- Requirement: Select lines where the word "Take" appears.

- Data records:
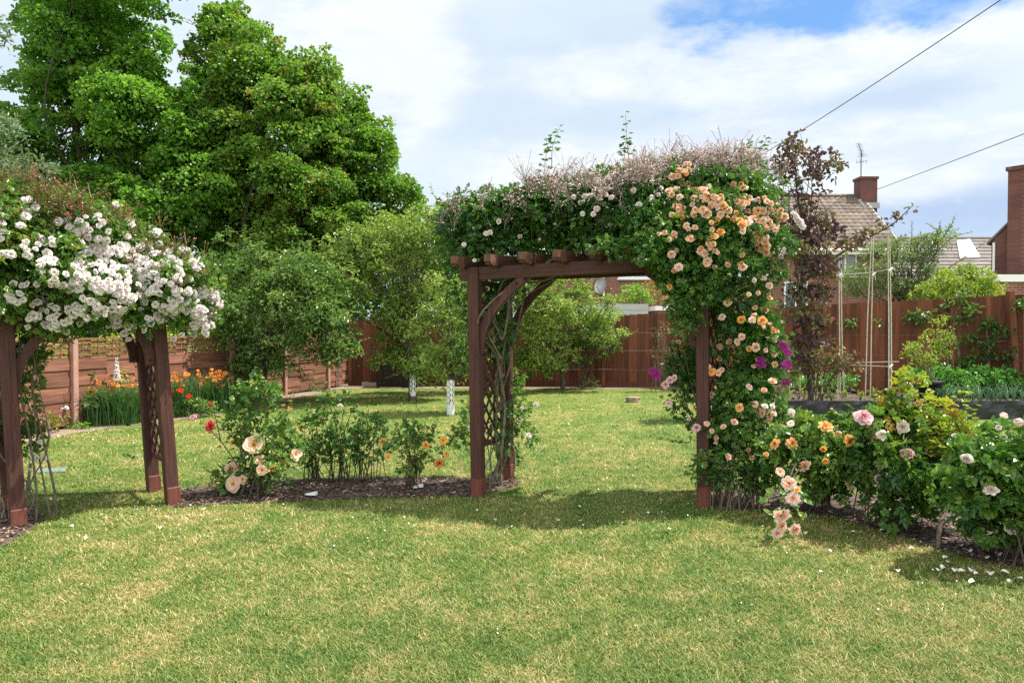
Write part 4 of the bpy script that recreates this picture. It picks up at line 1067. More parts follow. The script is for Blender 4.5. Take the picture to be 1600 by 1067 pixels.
c3 = [(65, 785, 50), (45, 790, 36), (97, 878, 26), (455, 830, 24), (545, 748, 34), (655, 805, 34), (690, 790, 44), (640, 800, 36), (705, 775, 36), (675, 825, 30), (610, 920, 28), (620, 770, 22), (675, 705, 34), (600, 855, 26), (540, 880, 26), (380, 770, 26), (405, 770, 22), (345, 745, 16), (820, 700, 30), (780, 740, 26), (785, 765, 28), (810, 725, 28), (685, 1050, 32), (715, 1057, 32), (330, 680, 14), (1000, 670, 36), (985, 690, 32), (1030, 680, 30), (1060, 510, 0), (545, 690, 22), (440, 740, 18), (860, 640, 26), (930, 650, 22), (880, 510, 26), (1200, 540, 30), (1230, 590, 34), (1260, 560, 30), (1160, 520, 30), (1320, 620, 28), (1355, 770, 28), (-70, 870, 22), (40, 970, 14)]
for _ in range(70):
    x = rng.uniform(900, 1215); c3.append(((x - 800) * 3.5575, (top(x) + 6 + abs(rng.normal(0, 24)) - 100) * 3.5575, rng.uniform(24, 38)))
for (x, y, s_) in c3:
    if s_ == 0: continue
    X_, Y_ = 800 + x / 3.5575, 100 + y / 3.5575; p, nv = clP.hit(X_, Y_)
    if p is None: p = at(X_, Y_, 6.75); nv = V3(0, -1, .3)
    bloom(root, 'pom', 'blush', p + nv * .02, facing(p, nv, rng, .3, .45), max(s_ / 3.5575, 9) / 2 * p[1] / F * 1.1)
for (x, y, s_) in ((953, 419, 12), (970, 403, 8), (990, 397, 10), (1000, 397, 11), (1003, 405, 10), (996, 412, 9), (760, 365, 10), (766, 363, 9), (725, 382, 8), (741, 407, 6), (837, 632, 8), (812, 655, 9), (826, 680, 9), (735, 670, 9), (816, 637, 7), (804, 520, 6)):
    p = at(x, y, 6.55 if y < 430 else 7.3); bloom(root, 'pom', 'blush', p, facing(p, V3(0, -1, .3), rng, .3, .4, .15), s_ / 2 * p[1] / F * 1.1)

# ------------------------------------------------------------------ apricot climber on the right leg
rng = np.random.default_rng(303)
root = thing('climbing_rose', 'climbing rose with apricot and peach flowers clothing the right leg of the middle arch', 'climbing rose', gnd(1145, 788), 'climbing roses')
polyA = [(965, 330), (1000, 292), (1050, 268), (1110, 262), (1165, 268), (1205, 290), (1232, 330), (1240, 375), (1225, 420), (1200, 455), (1206, 500), (1226, 540), (1236, 590), (1228, 640), (1215, 680), (1190, 705), (1150, 715), (1125, 690), (1118, 600), (1120, 480), (1085, 470), (1045, 462), (1032, 436), (1026, 408), (990, 382)]
clA = fill(polyA, 210, lambda x, y: 6.42 + .10 * np.clip((np.asarray(y) - 470) / 60, 0, 1), .40, .08, .17, rng, .9)
polyL = [(1050, 462), (1095, 470), (1100, 700), (1085, 690), (1062, 650), (1042, 640), (1038, 600), (1050, 560), (1060, 510)]
clB = fill([(985, 385), (1005, 370), (1060, 360), (1100, 400), (1110, 462), (1092, 480), (1088, 530), (1064, 530), (1045, 465), (1034, 440), (1024, 410)], 60, 6.12, .16, .07, .13, rng, .9)
clA = Clumps(np.vstack([clA.C, clB.C]), np.vstack([clA.R, clB.R]))
clF = fill([(905, 385), (940, 372), (1000, 372), (1030, 385), (1020, 404), (985, 404), (950, 396), (915, 398)], 26, 6.16, .1, .05, .09, rng, .8)
clA = Clumps(np.vstack([clA.C, clF.C]), np.vstack([clA.R, clF.R]))
clL = fill(polyL, 46, lambda x, y: np.full(np.shape(x), 6.85), .28, .06, .13, rng, .9)
polyB = [(1125, 690), (1190, 690), (1215, 720), (1205, 760), (1170, 765), (1120, 755), (1085, 752), (1078, 720), (1092, 690)]
g = Geo(); crown(g, clA, 300, .030, .019, rng, kind='rose', upw=.5, base=.52); crown(g, fract(clA, 2, .45, rng), 340, .030, .019, rng, kind='rose', upw=.4, inner=.1, base=.6, minleaf=2); crown(g, clL, 330, .030, .019, rng, kind='rose', upw=.5, base=.42)
g2 = Geo()
for (x, y, x2, y2) in ((1080, 690, 1020, 682), (1070, 650, 1030, 600), (1060, 560, 1018, 545), (1200, 420, 1232, 445), (1225, 530, 1246, 552), (1212, 640, 1232, 660)): gshoot(g2, g, at(x, y, 6.6), at(x2, y2, 6.55), rng, n=9, L=.036)
g.build('foliage', M['rose'], root)
for k in range(14):
    b0 = gnd(1128 + rng.uniform(-8, 60), 792 - rng.uniform(0, 14)); e = (clA if k % 3 else clL).C[rng.integers(0, 40)]
    pts = [b0, b0 + V3(rng.normal(0, .10), rng.normal(.03, .05), .25), V3(e[0] * .5 + b0[0] * .5, max(e[1], 6.75), max(.6, e[2] * .6)), V3(e[0], max(e[1], 6.6), e[2])]
    c = curve(pts, 8); gtube(g2, c, np.linspace(.011, .004, len(c)) * rng.uniform(.6, 1.3), 6, cap=False)
gtube(g2, curve([at(x, y, 6.33) for x, y in ((1083, 512), (1080, 485), (1086, 465), (1096, 452), (1104, 440))], 6), .011, 6)
gtube(g2, curve([at(x, y, 6.33) for x, y in ((1094, 470), (1104, 600), (1108, 640), (1102, 620))], 6), .004, 6)
g2.build('canes', M['oldcane'], root, smooth=True)
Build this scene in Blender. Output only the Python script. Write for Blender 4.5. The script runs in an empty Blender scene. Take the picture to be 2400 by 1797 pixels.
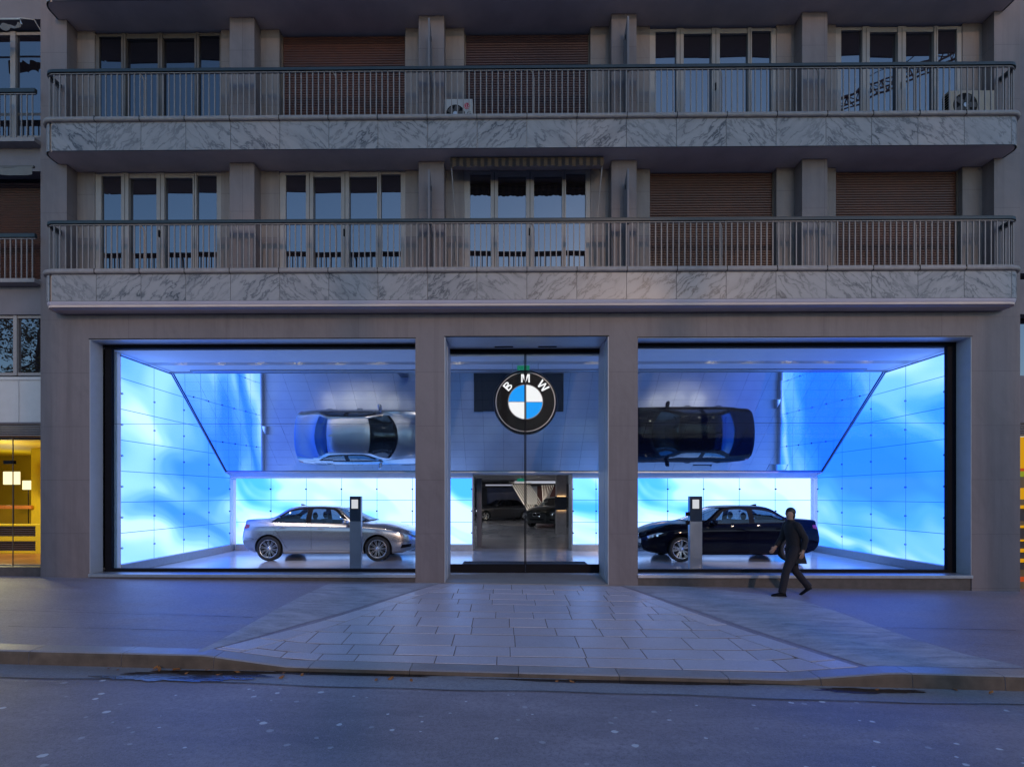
import bpy, math, random
from mathutils import Vector, Matrix
from mathutils.bvhtree import BVHTree
R = math.radians
sin, cos, pi = math.sin, math.cos, math.pi
rnd = random.Random(7)
sc = bpy.context.scene
COL = sc.collection
# ---- survey of the place: lens and station of the photographer; PX / PZ / G give metres on a plane of known depth
F, PPX, PPY, HC = 1163.0, 1169.0, 1160.0, 1.70
PSI = math.atan(11 / 1163.0)
cp, sp = cos(PSI), sin(PSI)
def PX(px, Y):
    u = (px - PPX) / F
    return Y * (u * cp - sp) / (cp + u * sp)
def PZ(px, py, Y):
    X = PX(px, Y)
    return HC + (PPY - py) / F * (-X * sp + Y * cp)
# ------------------------------------------------------------------ helpers
class MB:
    def __init__(s):
        s.v, s.f, s.m, s.uv, s.sm = [], [], [], [], []
    def face(s, pts, m=0, uv=None, smooth=False):
        n = len(s.v)
        s.v += [tuple(p) for p in pts]
        s.f.append(tuple(range(n, n + len(pts))))
        s.m.append(m); s.uv.append(uv); s.sm.append(smooth)
    def add(s, vs, fs, m=0, smooth=False):
        n = len(s.v)
        s.v += [tuple(p) for p in vs]
        for f in fs:
            s.f.append(tuple(i + n for i in f)); s.m.append(m); s.uv.append(None); s.sm.append(smooth)
    def box(s, x0, x1, y0, y1, z0, z1, m=0):
        if x0 > x1: x0, x1 = x1, x0
        if y0 > y1: y0, y1 = y1, y0
        if z0 > z1: z0, z1 = z1, z0
        vs = [(x0,y0,z0),(x1,y0,z0),(x1,y1,z0),(x0,y1,z0),(x0,y0,z1),(x1,y0,z1),(x1,y1,z1),(x0,y1,z1)]
        s.add(vs, [(0,3,2,1),(4,5,6,7),(0,1,5,4),(1,2,6,5),(2,3,7,6),(3,0,4,7)], m)
    def obox(s, c, ax, ay, az, m=0):
        c, ax, ay, az = map(Vector, (c, ax, ay, az))
        vs = [c + i*ax + j*ay + k*az for k in (-1,1) for (i,j) in ((-1,-1),(1,-1),(1,1),(-1,1))]
        s.add(vs, [(0,3,2,1),(4,5,6,7),(0,1,5,4),(1,2,6,5),(2,3,7,6),(3,0,4,7)], m)
    def tube(s, pts, r, n=8, m=0, smooth=True, cap=True):
        pts = [Vector(p) for p in pts]
        rs = r if isinstance(r, (list, tuple)) else [r] * len(pts)
        vs, fs = [], []
        up = None
        for i, p in enumerate(pts):
            d = (pts[min(i+1, len(pts)-1)] - pts[max(i-1, 0)]).normalized()
            if up is None:
                up = Vector((0,0,1)) if abs(d.z) < .9 else Vector((0,1,0))
            a = d.cross(up).normalized(); b = a.cross(d).normalized(); up = b
            for k in range(n):
                t = 2*pi*k/n
                vs.append(p + rs[i]*(cos(t)*a + sin(t)*b))
        for i in range(len(pts)-1):
            for k in range(n):
                fs.append((i*n+k, i*n+(k+1)%n, (i+1)*n+(k+1)%n, (i+1)*n+k))
        if cap:
            fs.append(tuple(range(n-1, -1, -1))); fs.append(tuple((len(pts)-1)*n + k for k in range(n)))
        s.add(vs, fs, m, smooth)
    def lathe(s, prof, c, ax='z', n=32, m=0, smooth=True, a0=0, a1=2*pi):
        # prof: (radius, height along the axis)
        full = abs(a1-a0-2*pi) < 1e-6
        nn = n if full else n+1
        vs, fs = [], []
        for (r, h) in prof:
            for k in range(nn):
                t = a0 + (a1-a0)*k/n
                u, w = r*cos(t), r*sin(t)
                p = {'z': (u,w,h), 'y': (u,h,w), 'x': (h,u,w)}[ax]
                vs.append((c[0]+p[0], c[1]+p[1], c[2]+p[2]))
        for i in range(len(prof)-1):
            for k in range(n):
                k2 = (k+1) % nn
                fs.append((i*nn+k, i*nn+k2, (i+1)*nn+k2, (i+1)*nn+k))
        s.add(vs, fs, m, smooth)
    def prism(s, poly, ax, a0, a1, m=0):
        n = len(poly)
        def P(p, a): return {'x': (a,p[0],p[1]), 'y': (p[0],a,p[1]), 'z': (p[0],p[1],a)}[ax]
        vs = [P(p,a0) for p in poly] + [P(p,a1) for p in poly]
        fs = [tuple(range(n-1,-1,-1)), tuple(range(n,2*n))] + [(i,(i+1)%n,n+(i+1)%n,n+i) for i in range(n)]
        s.add(vs, fs, m)
    def ball(s, c, r, nu=16, nv=10, m=0):
        rx, ry, rz = r if isinstance(r, (tuple, list)) else (r, r, r)
        vs = [(c[0]+rx*sin(pi*i/nv)*cos(2*pi*k/nu), c[1]+ry*sin(pi*i/nv)*sin(2*pi*k/nu), c[2]+rz*cos(pi*i/nv)) for i in range(nv+1) for k in range(nu)]
        fs = [(i*nu+k, (i+1)*nu+k, (i+1)*nu+(k+1)%nu, i*nu+(k+1)%nu) for i in range(nv) for k in range(nu)]
        s.add(vs, fs, m, True)
    def mesh(s, name):
        me = bpy.data.meshes.new(name)
        me.from_pydata(s.v, [], s.f)
        me.polygons.foreach_set('material_index', s.m)
        me.polygons.foreach_set('use_smooth', s.sm)
        if any(u is not None for u in s.uv):
            l = me.uv_layers.new(name='UVMap')
            for p, u in zip(me.polygons, s.uv):
                if u is not None:
                    for li, q in zip(p.loop_indices, u): l.data[li].uv = q
        return me
    def build(s, name, mats, parent=None, bevel=0, loc=None, rot=None, fixn=True):
        me = s.mesh(name)
        if fixn:
            import bmesh
            bm = bmesh.new(); bm.from_mesh(me)
            bmesh.ops.remove_doubles(bm, verts=bm.verts, dist=1e-5) if s.uv.count(None) == len(s.uv) else None
            bmesh.ops.recalc_face_normals(bm, faces=bm.faces)
            bm.to_mesh(me); bm.free()
        return link(name, me, mats, parent, bevel, loc, rot)
def link(name, me, mats, parent=None, bevel=0, loc=None, rot=None):
    o = bpy.data.objects.new(name, me)
    for m in (mats if isinstance(mats, (list, tuple)) else [mats]):
        me.materials.append(m)
    COL.objects.link(o)
    if parent is not None: o.parent = parent
    if loc is not None: o.location = loc
    if rot is not None: o.rotation_euler = rot
    if bevel:
        b = o.modifiers.new('bevel', 'BEVEL'); b.width = bevel; b.segments = 2; b.limit_method = 'ANGLE'
    if any(p.use_smooth for p in me.polygons):
        me.set_sharp_from_angle(angle=R(38))
    return o
def tag(o, label, cat, group=None, kind=None):
    if label: o['label'] = label
    if cat: o['category'] = cat
    if group: o['group'] = group
    if kind: o['kind'] = kind
    return o
def struct(o):
    o['kind'] = 'structure'; return o
def thing(name, label, cat, loc=(0,0,0), rz=0, group=None):
    o = bpy.data.objects.new(name, None); COL.objects.link(o)
    o.location = loc; o.rotation_euler = (0,0,rz); o.empty_display_size = .1
    return tag(o, label, cat, group)
def dup(o, loc, rz=None, label=None):
    c = o.copy(); COL.objects.link(c); c.location = loc
    if rz is not None: c.rotation_euler = (0,0,rz)
    if label: c['label'] = label
    for ch in o.children:
        d = ch.copy(); COL.objects.link(d); d.parent = c; d.matrix_parent_inverse = ch.matrix_parent_inverse.copy()
        for g in ch.children:
            e = g.copy(); COL.objects.link(e); e.parent = d; e.matrix_parent_inverse = g.matrix_parent_inverse.copy()
    return c
# ------------------------------------------------------------------ materials
def newmat(name):
    m = bpy.data.materials.new(name); m.use_nodes = True
    nt = m.node_tree; nt.nodes.clear()
    out = nt.nodes.new('ShaderNodeOutputMaterial')
    return m, nt, out
class NT:
    """tiny node writer"""
    def __init__(s, nt): s.nt = nt
    def n(s, typ, **kw):
        x = s.nt.nodes.new('ShaderNode' + typ)
        for k, v in kw.items(): setattr(x, k, v)
        return x
    def set(s, sock, v):
        if hasattr(v, 'is_output') or isinstance(v, bpy.types.NodeSocket): s.nt.links.new(v, sock)
        else: sock.default_value = v
    def math(s, op, a, b=0.0, c=None, clamp=False):
        x = s.n('Math', operation=op, use_clamp=clamp)
        s.set(x.inputs[0], a); s.set(x.inputs[1], b)
        if c is not None: s.set(x.inputs[2], c)
        return x.outputs[0]
    def mix(s, fac, a, b, blend='MIX'):
        x = s.n('Mix', data_type='RGBA', blend_type=blend)
        s.set(x.inputs[0], fac); s.set(x.inputs[6], a); s.set(x.inputs[7], b)
        return x.outputs[2]
    def noise(s, vec, scale, detail=4, rough=.55, dist=0.0):
        x = s.n('TexNoise'); s.set(x.inputs['Vector'], vec)
        x.inputs['Scale'].default_value = scale; x.inputs['Detail'].default_value = detail
        x.inputs['Roughness'].default_value = rough; x.inputs['Distortion'].default_value = dist
        return x.outputs['Fac']
    def ramp(s, fac, stops, interp='LINEAR'):
        x = s.n('ValToRGB'); x.color_ramp.interpolation = interp
        e = x.color_ramp.elements
        while len(e) < len(stops): e.new(.5)
        for k, (p, c) in enumerate(stops):
            e[k].position = p
            e[k].color = c if len(c) == 4 else (*c, 1)
        s.set(x.inputs[0], fac)
        return x.outputs[0]
    def mapping(s, vec, scale=(1,1,1), rot=(0,0,0), loc=(0,0,0)):
        x = s.n('Mapping'); s.set(x.inputs[0], vec)
        x.inputs['Scale'].default_value = scale; x.inputs['Rotation'].default_value = rot; x.inputs['Location'].default_value = loc
        return x.outputs[0]
    def rotmap(s, vec, rot, scale, loc=(0,0,0)):
        return s.mapping(s.mapping(vec, rot=rot), scale=scale, loc=loc)
    def bump(s, h, strength, dist=.01):
        x = s.n('Bump'); s.set(x.inputs['Height'], h)
        x.inputs['Strength'].default_value = strength; x.inputs['Distance'].default_value = dist
        return x.outputs[0]
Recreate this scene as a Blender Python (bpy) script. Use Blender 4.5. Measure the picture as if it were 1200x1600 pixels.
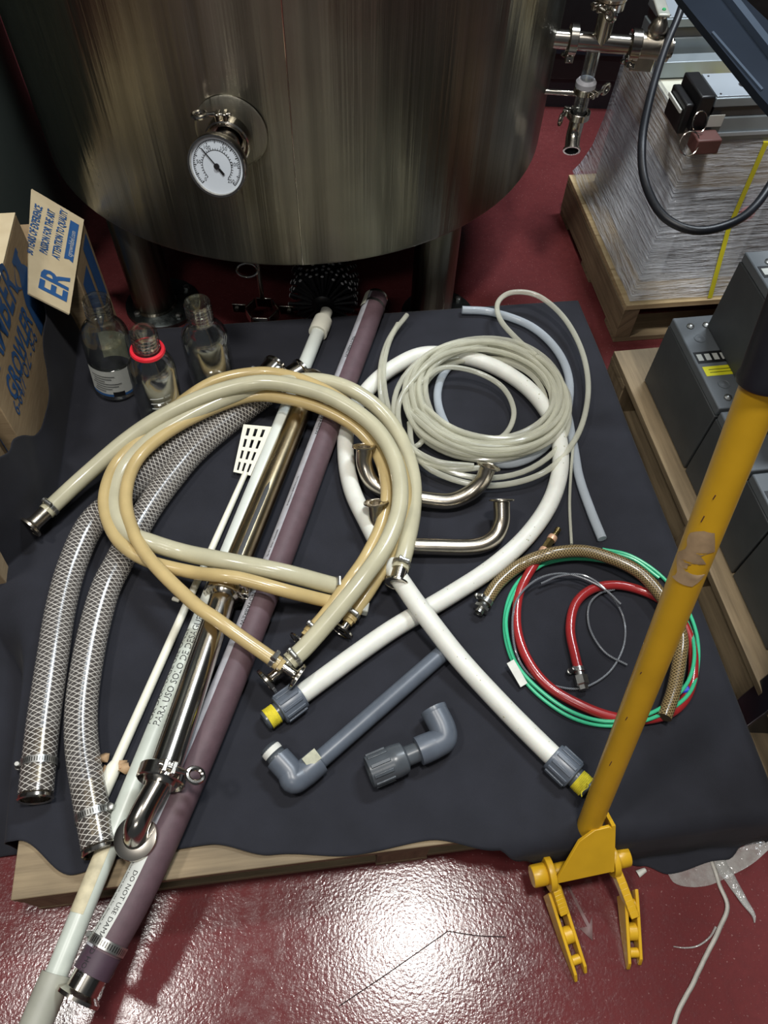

- Task solution:
Write part 4 of the bpy script that recreates this picture. It picks up at line 1067. More parts follow. The script is for Blender 4.5. Take the picture to be 1600 by 1067 pixels.
Build this scene in Blender. Output only the Python script. Write for Blender 4.5. The script runs in an empty Blender scene. Take the picture to be 2400 by 1797 pixels.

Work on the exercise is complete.